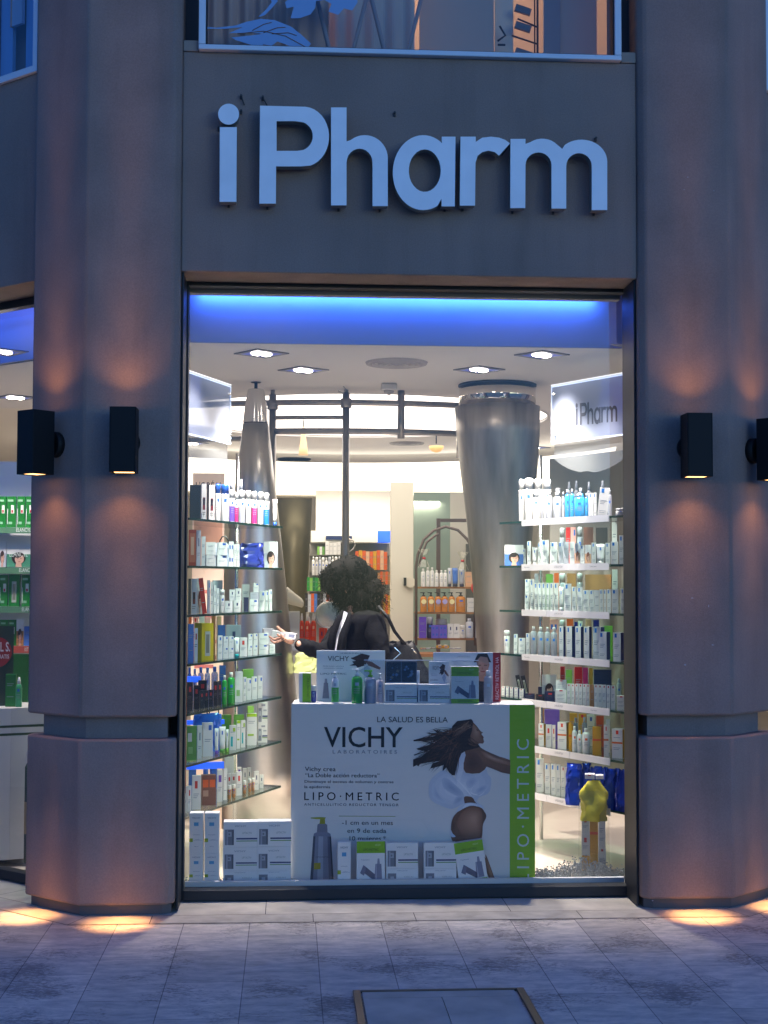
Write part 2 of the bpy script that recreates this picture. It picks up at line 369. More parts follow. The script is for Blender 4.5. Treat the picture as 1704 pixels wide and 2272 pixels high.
# main shop window
sw = bpy.data.objects.new('shop_window', None); COL.objects.link(sw); sw.parent = bld
f = MB(); GX0, GX1, GZ0, GZ1 = -.500, 1.677, .058, 3.003
xa, xb = -.5215, 2 * MX + .5215
f.bx(xa - .06, GX0, .235, .315, .008, 3.0215); f.bx(GX1, xb + .06, .235, .315, .008, 3.0215)
f.bx(GX0, GX1, .238, .313, GZ1, 3.0213); f.bx(GX0, GX1, .228, .318, .0085, GZ0)
f.bx(xa + .002, xa + .012, .02, .234, .01, 3.0212); f.bx(xb - .012, xb - .002, .02, .234, .01, 3.0212)
f.build('frame', darkmetal, sw, .003)
glass = glass_mat('shop_glass', (.94, .87, .80), 1.1)
MB().quad([(GX0, .29, GZ0), (GX1, .29, GZ0), (GX1, .29, GZ1), (GX0, .29, GZ1)]).build('pane', glass, sw)
# side bay windows, ground floor
for s in (0, 1):
    w_ = bpy.data.objects.new('shop_window', None); COL.objects.link(w_); w_.parent = bld
    f = MB()
    f.prism(bay(s, .41, 3.19, 0, 0, .28, .35), .0085, .058); f.prism(bay(s, .41, 3.19, 0, 0, .285, .345), 2.98, 3.0213)
    f.prism(bay(s, .41, .44, 0, 0, .283, .347), .0582, 2.98)
    f.build('frame', darkmetal, w_, .003)
    a = A0 + dL * .44 - nO * .32; b_ = A0 + dL * 3.19 - nO * .32
    pts = [(a.x, a.y, .058), (b_.x, b_.y, .058), (b_.x, b_.y, 2.98), (a.x, a.y, 2.98)]
    if s: pts = [mir(p) for p in pts]
    MB().quad(pts).build('pane', glass, w_)
# upper window: frame, pane, decals; room behind it
uw = bpy.data.objects.new('upper_window', None); COL.objects.link(uw); uw.parent = bld
f = MB(); ux0, ux1 = -.447, 1.600
f.bx(ux0, ux1, -.035, .06, 4.087, 4.112); f.bx(ux0, ux0 + .033, -.035, .06, 4.112, 6.5); f.bx(ux1 - .033, ux1, -.035, .06, 4.112, 6.5)
f.build('frame', whitemetal, uw, .004)
f = MB()
f.bx(ux0 + .033, ux1 - .033, -.02, .05, 4.1122, 4.118); f.bx(ux0 + .0332, ux0 + .039, -.02, .05, 4.118, 6.5); f.bx(ux1 - .039, ux1 - .0332, -.02, .05, 4.118, 6.5)
f.build('gasket', darkmetal, uw)
upane = glass_mat('upper_glass', (.9, .9, .9), .8)
MB().quad([(ux0 + .035, .012, 4.113), (ux1 - .035, .012, 4.113), (ux1 - .035, .012, 6.5), (ux0 + .035, .012, 6.5)]).build('pane', upane, uw)
# dark returns either side of the upper window
for x0_, x1_ in ((-.5212, ux0 - .002), (ux1 + .002, 2 * MX + .5212)):
    d = MB().bx(x0_, x1_, .14, .3, 4.1405, 6.5)
    d.build('window_return', mat('dark_return', (.05, .05, .055), .8), bld)
# flower decals (crop pixels of the window -> plane just outside the pane)
def c2(u, v): return (400 + u * 1020 / 1659, v * 150 / 244)
def decal(pls, y):
    out = []
    for pl in pls:
        out.append([((q_ := P(*c2(*p), y)).x, q_.z) for p in pl])
    return out
leaf1 = [(78, 95), (130, 100), (200, 92), (240, 78), (290, 68), (340, 72), (400, 96), (440, 128), (472, 158), (455, 178), (420, 178), (380, 160), (350, 150), (330, 165), (300, 160), (290, 172), (250, 160), (200, 145), (185, 135), (235, 130), (300, 122), (240, 118), (175, 120), (225, 98), (160, 104), (80, 104)]
leaf2 = [(300, -60), (330, -40), (352, 4), (330, 30), (305, 55), (280, 62), (310, 34), (330, 8)]
flow = [(340, -60), (380, -40), (400, -10), (378, 8), (384, 30), (410, 24), (398, 66), (430, 66), (470, 52), (486, 30), (490, 4), (520, 0), (545, 14), (535, 42), (570, 54), (590, 30), (620, 38), (640, 8), (634, -30), (600, -60)]
dm = MB()
for pl in (leaf1, leaf2, flow):
    me = fill_mesh(decal([pl], .006)); dm.mesh(me, Matrix(((1, 0, 0, 0), (0, 0, -1, .006), (0, 1, 0, 0), (0, 0, 0, 1))))
dm.build('flower_decal', mat('blue_decal', (.20, .34, .56), .5), uw)
vein = MB()
for pts in ([(205, 122), (300, 112), (380, 130), (450, 168)], [(260, 110), (300, 88), (330, 80)], [(300, 118), (350, 100), (380, 98)], [(330, 122), (390, 118), (420, 128)]):
    vein.tube([P(*c2(*p), .004) for p in pts], .0018, 4)
vein.build('decal_vein', mat('orange_vein', (.25, .12, .08), .7), uw)

# room behind the upper window
rm = MB()
rm.bx(-1.0, 2.2, 2.4, 2.45, 4.0, 7); rm.bx(-1.05, -1.0, .3, 2.4, 4.0, 7); rm.bx(2.2, 2.25, .3, 2.4, 4.0, 7); rm.bx(-1.0, 2.2, .32, 2.4, 3.98, 4.03); rm.bx(-1.0, 2.2, .05, 2.4, 6.6, 6.65)
struct(rm.build('upper_room_walls', mat('upper_wall', (.55, .48, .42), .8)))
cu = MB(); n = 90
def curtain(x0, x1, y, amp, per, z0, z1, nm, m, label):
    c = MB(); N = int((x1 - x0) / per * 8); k = 0; pts = []
    for i in range(N + 1):
        x = x0 + (x1 - x0) * i / N; pts.append((x, y + amp * math.sin(2 * math.pi * i / 8 + .8 * math.sin(i * .13)) * (.6 + .4 * math.sin(i * .05))))
    for (xa_, ya_), (xb_, yb_) in zip(pts[:-1], pts[1:]):
        c.quad([(xa_, ya_, z0), (xb_, yb_, z0), (xb_, yb_, z1), (xa_, ya_, z1)], 0, True)
    o = c.build(nm, m); tag(o, label, 'curtain'); return o
curtain(-.5, .18, .20, .02, .07, 4.04, 6.6, 'curtain', mat('orange_curtain', (.56, .36, .26), .8), 'orange pleated curtain behind the flower stickers of the upper window')
curtain(.16, .62, .34, .012, .09, 4.04, 6.6, 'curtain', mat('rose_curtain', (.48, .40, .35), .8), 'dull pink sheer curtain behind the chair backs in the upper window')
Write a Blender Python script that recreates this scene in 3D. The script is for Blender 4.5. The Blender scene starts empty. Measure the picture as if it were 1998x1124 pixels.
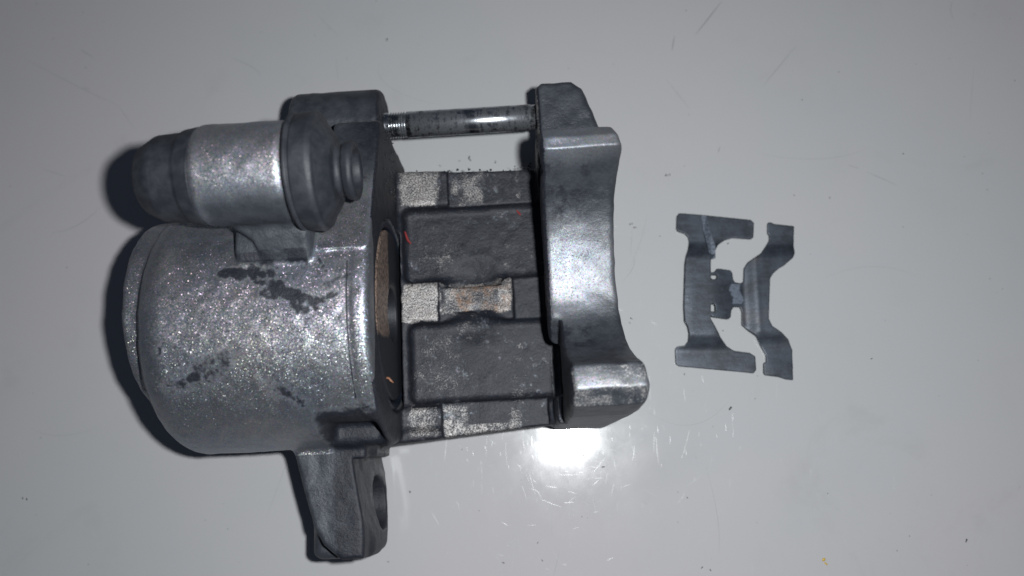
import bpy, bmesh, math, random
import numpy as np
from mathutils import Matrix, Vector
random.seed(4); rng = np.random.default_rng(4)
MM = 0.001
sc = bpy.context.scene
# ------------------------------------------------------------------ camera, world, flash (real sizes, 1 unit = 1 m)
FPX, CAMH, NX, NY = 1538.0, 200.0, 1045.0, 862.0       # focal length in photo pixels, height in mm, pixel straight below the lens
_n = np.array([(NX-999)/FPX, -(NY-562)/FPX, -1.0]); _n /= np.linalg.norm(_n)
zw = -_n; xw = np.array([1.0, 0, 0]); xw -= zw*(xw@zw); xw /= np.linalg.norm(xw); yw = np.cross(zw, xw)
CM = np.array([xw, yw, zw])
def world_at(px, py, z=0.0):
    """point at height z (mm) that the photo shows at pixel px, py"""
    v = CM @ np.array([(px-999)/FPX, (562-py)/FPX, -1.0]); t = (z-CAMH)/v[2]
    return v*t + np.array([0, 0, CAMH])
cam = bpy.data.cameras.new('camera'); camo = bpy.data.objects.new('camera', cam); sc.collection.objects.link(camo)
camo.matrix_world = Matrix([[*CM[0], 0], [*CM[1], 0], [*CM[2], CAMH*MM], [0, 0, 0, 1]])
cam.sensor_width = 36; cam.lens = 36*FPX/1998; cam.clip_start = 0.01; cam.clip_end = 20
cam.dof.use_dof = True; cam.dof.focus_distance = 0.168; cam.dof.aperture_fstop = 13
sc.camera = camo
w = bpy.data.worlds.new("World"); sc.world = w; w.use_nodes = True
w.node_tree.nodes['Background'].inputs[0].default_value = (0.50, 0.62, 0.88, 1)
w.node_tree.nodes['Background'].inputs[1].default_value = 0.052
fl = bpy.data.lights.new('phone_flash', 'POINT'); fl.shadow_soft_size = 0.0030; fl.energy = 1.72; fl.color = (0.96, 0.985, 1.0)
flo = bpy.data.objects.new('phone_flash', fl); sc.collection.objects.link(flo)
flo.location = (0.0162, 0.0060, CAMH*MM); flo.rotation_euler = (math.radians(9), 0, 0)
sc.view_settings.view_transform = 'Standard'; sc.view_settings.look = 'None'; sc.view_settings.exposure = 0; sc.view_settings.gamma = 1
sc.cycles.use_denoising = True

# ------------------------------------------------------------------ node helpers
class NT:
    def __init__(s, name):
        s.m = bpy.data.materials.new(name); s.m.use_nodes = True; s.t = s.m.node_tree; s.n = s.t.nodes; s.l = s.t.links
        s.b = s.n['Principled BSDF']; s.tc = s.n.new('ShaderNodeTexCoord').outputs['Object']
    def put(s, sock, v):
        if isinstance(v, bpy.types.NodeSocket): s.l.new(v, sock)
        elif v is not None: sock.default_value = v
    def noise(s, scale, detail=3, rough=.6, vec=None, dist=0):
        n = s.n.new('ShaderNodeTexNoise'); n.inputs['Scale'].default_value = scale; n.inputs['Detail'].default_value = detail
        n.inputs['Roughness'].default_value = rough; n.inputs['Distortion'].default_value = dist; s.l.new(vec or s.tc, n.inputs['Vector']); return n.outputs['Fac']
    def vor(s, scale, out='Color', feat='F1', vec=None):
        n = s.n.new('ShaderNodeTexVoronoi'); n.feature = feat; n.inputs['Scale'].default_value = scale; s.l.new(vec or s.tc, n.inputs['Vector']); return n.outputs[out]
    def m_(s, op, a, b=None, c=None, clamp=False):
        n = s.n.new('ShaderNodeMath'); n.operation = op; n.use_clamp = clamp
        for i, v in enumerate((a, b, c)): s.put(n.inputs[i], v) if v is not None else None
        return n.outputs[0]
    def v_(s, op, a, b=None, scale=None):
        n = s.n.new('ShaderNodeVectorMath'); n.operation = op; s.put(n.inputs[0], a)
        if b is not None: s.put(n.inputs[1], b)
        if scale is not None: s.put(n.inputs['Scale'], scale)
        return n.outputs[0]
    def ramp(s, v, a, b, lo=0., hi=1.):
        n = s.n.new('ShaderNodeMapRange'); n.interpolation_type = 'SMOOTHSTEP'; s.put(n.inputs[0], v)
        n.inputs[1].default_value = a; n.inputs[2].default_value = b; s.put(n.inputs[3], lo); s.put(n.inputs[4], hi); return n.outputs[0]
    def mix(s, f, a, b):
        n = s.n.new('ShaderNodeMix'); n.data_type = 'RGBA'; s.put(n.inputs[0], f)
        s.put(n.inputs[6], (*a, 1) if isinstance(a, tuple) else a); s.put(n.inputs[7], (*b, 1) if isinstance(b, tuple) else b); return n.outputs[2]
    def fmix(s, f, a, b):
        n = s.n.new('ShaderNodeMix'); n.data_type = 'FLOAT'; s.put(n.inputs[0], f); s.put(n.inputs[2], a); s.put(n.inputs[3], b); return n.outputs[0]
    def attr(s, name):
        n = s.n.new('ShaderNodeAttribute'); n.attribute_name = name; return n.outputs['Fac']
    def bump(s, h, dist, strength=1., normal=None):
        n = s.n.new('ShaderNodeBump'); n.inputs['Distance'].default_value = dist; s.put(n.inputs['Strength'], strength); s.l.new(h, n.inputs['Height'])
        if normal is not None: s.l.new(normal, n.inputs['Normal'])
        return n.outputs[0]
    def out(s, col=None, rough=None, metal=None, normal=None, **k):
        b = s.b.inputs
        if col is not None: s.put(b['Base Color'], (*col, 1) if isinstance(col, tuple) else col)
        s.put(b['Roughness'], rough); s.put(b['Metallic'], metal); s.put(b['Normal'], normal)
        for kk, v in k.items(): s.put(b[kk.replace('_', ' ')], v)
        return s.m

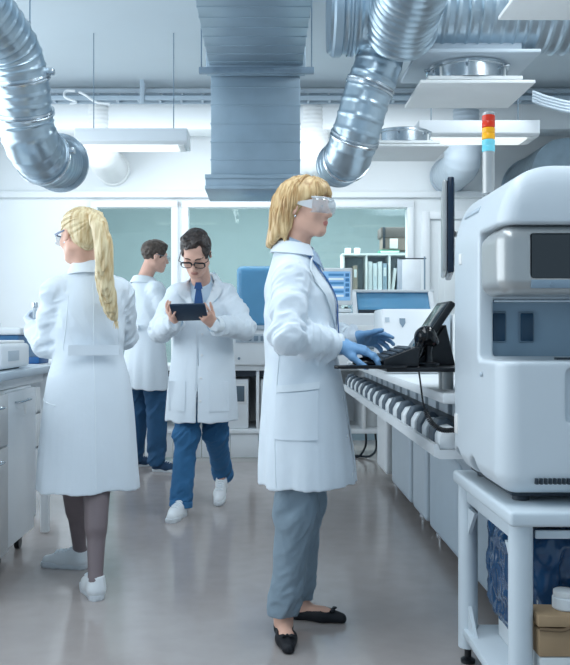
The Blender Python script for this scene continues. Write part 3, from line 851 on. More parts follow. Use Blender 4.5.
____________
## [Exercise description]
Find each line holding the word "recreates" and copy it.

## [Written solution]
Write part 2 of the bpy script that recreates this picture. It picks up at line 369. More parts follow. The script is for Blender 4.5. Treat the picture as 1704 pixels wide and 2272 pixels high.
Write a Blender Python script that recreates this scene in 3D. The script is for Blender 4.5. The Blender scene starts empty. Measure the picture as if it were 1998x1124 pixels.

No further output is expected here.